Your task is to print all of the material verbatim.

####

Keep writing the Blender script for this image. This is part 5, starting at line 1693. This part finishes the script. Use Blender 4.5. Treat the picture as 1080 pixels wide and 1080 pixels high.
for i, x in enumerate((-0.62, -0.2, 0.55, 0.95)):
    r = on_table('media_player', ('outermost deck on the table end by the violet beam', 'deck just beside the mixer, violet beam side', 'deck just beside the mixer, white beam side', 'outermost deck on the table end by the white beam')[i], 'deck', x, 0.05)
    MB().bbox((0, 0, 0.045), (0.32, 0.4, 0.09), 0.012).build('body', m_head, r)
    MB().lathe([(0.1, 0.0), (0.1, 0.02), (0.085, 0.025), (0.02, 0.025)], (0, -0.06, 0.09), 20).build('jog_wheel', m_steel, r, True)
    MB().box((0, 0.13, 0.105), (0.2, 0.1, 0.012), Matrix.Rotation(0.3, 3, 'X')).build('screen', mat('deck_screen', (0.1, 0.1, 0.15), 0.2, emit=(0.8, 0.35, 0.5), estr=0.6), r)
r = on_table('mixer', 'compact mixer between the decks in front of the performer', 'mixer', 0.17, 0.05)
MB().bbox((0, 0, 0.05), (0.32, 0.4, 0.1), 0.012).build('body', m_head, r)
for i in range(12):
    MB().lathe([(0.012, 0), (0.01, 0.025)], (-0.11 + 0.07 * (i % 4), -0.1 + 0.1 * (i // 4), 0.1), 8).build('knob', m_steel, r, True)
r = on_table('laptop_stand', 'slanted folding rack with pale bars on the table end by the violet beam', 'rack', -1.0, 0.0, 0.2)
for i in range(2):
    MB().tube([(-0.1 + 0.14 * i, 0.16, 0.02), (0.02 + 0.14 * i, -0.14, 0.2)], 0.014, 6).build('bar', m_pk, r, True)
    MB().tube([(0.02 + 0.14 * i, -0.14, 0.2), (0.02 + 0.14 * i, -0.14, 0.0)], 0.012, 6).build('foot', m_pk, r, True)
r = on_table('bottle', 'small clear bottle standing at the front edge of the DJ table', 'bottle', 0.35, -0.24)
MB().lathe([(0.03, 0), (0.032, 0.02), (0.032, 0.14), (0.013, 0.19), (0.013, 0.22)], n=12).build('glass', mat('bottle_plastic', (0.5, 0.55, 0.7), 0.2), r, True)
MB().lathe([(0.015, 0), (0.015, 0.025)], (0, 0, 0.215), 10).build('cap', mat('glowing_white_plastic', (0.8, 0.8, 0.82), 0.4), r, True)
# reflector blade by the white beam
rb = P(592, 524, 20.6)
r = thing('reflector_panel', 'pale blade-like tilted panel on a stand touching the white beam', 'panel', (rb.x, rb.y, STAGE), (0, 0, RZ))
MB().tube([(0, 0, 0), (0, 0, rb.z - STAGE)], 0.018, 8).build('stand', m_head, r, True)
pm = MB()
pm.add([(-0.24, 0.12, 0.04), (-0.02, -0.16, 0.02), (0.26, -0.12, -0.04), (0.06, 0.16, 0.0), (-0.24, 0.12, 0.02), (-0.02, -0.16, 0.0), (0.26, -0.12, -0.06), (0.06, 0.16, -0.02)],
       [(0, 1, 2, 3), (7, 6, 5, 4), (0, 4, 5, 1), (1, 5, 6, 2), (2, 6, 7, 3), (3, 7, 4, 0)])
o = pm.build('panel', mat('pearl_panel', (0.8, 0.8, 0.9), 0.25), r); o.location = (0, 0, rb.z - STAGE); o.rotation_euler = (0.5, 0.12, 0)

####

● Answer to the problem:
Keep writing the Blender script for this image. This is part 5, starting at line 1693. This part finishes the script. Use Blender 4.5. Treat the picture as 1080 pixels wide and 1080 pixels high.
for i, x in enumerate((-0.62, -0.2, 0.55, 0.95)):
    r = on_table('media_player', ('outermost deck on the table end by the violet beam', 'deck just beside the mixer, violet beam side', 'deck just beside the mixer, white beam side', 'outermost deck on the table end by the white beam')[i], 'deck', x, 0.05)
    MB().bbox((0, 0, 0.045), (0.32, 0.4, 0.09), 0.012).build('body', m_head, r)
    MB().lathe([(0.1, 0.0), (0.1, 0.02), (0.085, 0.025), (0.02, 0.025)], (0, -0.06, 0.09), 20).build('jog_wheel', m_steel, r, True)
    MB().box((0, 0.13, 0.105), (0.2, 0.1, 0.012), Matrix.Rotation(0.3, 3, 'X')).build('screen', mat('deck_screen', (0.1, 0.1, 0.15), 0.2, emit=(0.8, 0.35, 0.5), estr=0.6), r)
r = on_table('mixer', 'compact mixer between the decks in front of the performer', 'mixer', 0.17, 0.05)
MB().bbox((0, 0, 0.05), (0.32, 0.4, 0.1), 0.012).build('body', m_head, r)
for i in range(12):
    MB().lathe([(0.012, 0), (0.01, 0.025)], (-0.11 + 0.07 * (i % 4), -0.1 + 0.1 * (i // 4), 0.1), 8).build('knob', m_steel, r, True)
r = on_table('laptop_stand', 'slanted folding rack with pale bars on the table end by the violet beam', 'rack', -1.0, 0.0, 0.2)
for i in range(2):
    MB().tube([(-0.1 + 0.14 * i, 0.16, 0.02), (0.02 + 0.14 * i, -0.14, 0.2)], 0.014, 6).build('bar', m_pk, r, True)
    MB().tube([(0.02 + 0.14 * i, -0.14, 0.2), (0.02 + 0.14 * i, -0.14, 0.0)], 0.012, 6).build('foot', m_pk, r, True)
r = on_table('bottle', 'small clear bottle standing at the front edge of the DJ table', 'bottle', 0.35, -0.24)
MB().lathe([(0.03, 0), (0.032, 0.02), (0.032, 0.14), (0.013, 0.19), (0.013, 0.22)], n=12).build('glass', mat('bottle_plastic', (0.5, 0.55, 0.7), 0.2), r, True)
MB().lathe([(0.015, 0), (0.015, 0.025)], (0, 0, 0.215), 10).build('cap', mat('glowing_white_plastic', (0.8, 0.8, 0.82), 0.4), r, True)
# reflector blade by the white beam
rb = P(592, 524, 20.6)
r = thing('reflector_panel', 'pale blade-like tilted panel on a stand touching the white beam', 'panel', (rb.x, rb.y, STAGE), (0, 0, RZ))
MB().tube([(0, 0, 0), (0, 0, rb.z - STAGE)], 0.018, 8).build('stand', m_head, r, True)
pm = MB()
pm.add([(-0.24, 0.12, 0.04), (-0.02, -0.16, 0.02), (0.26, -0.12, -0.04), (0.06, 0.16, 0.0), (-0.24, 0.12, 0.02), (-0.02, -0.16, 0.0), (0.26, -0.12, -0.06), (0.06, 0.16, -0.02)],
       [(0, 1, 2, 3), (7, 6, 5, 4), (0, 4, 5, 1), (1, 5, 6, 2), (2, 6, 7, 3), (3, 7, 4, 0)])
o = pm.build('panel', mat('pearl_panel', (0.8, 0.8, 0.9), 0.25), r); o.location = (0, 0, rb.z - STAGE); o.rotation_euler = (0.5, 0.12, 0)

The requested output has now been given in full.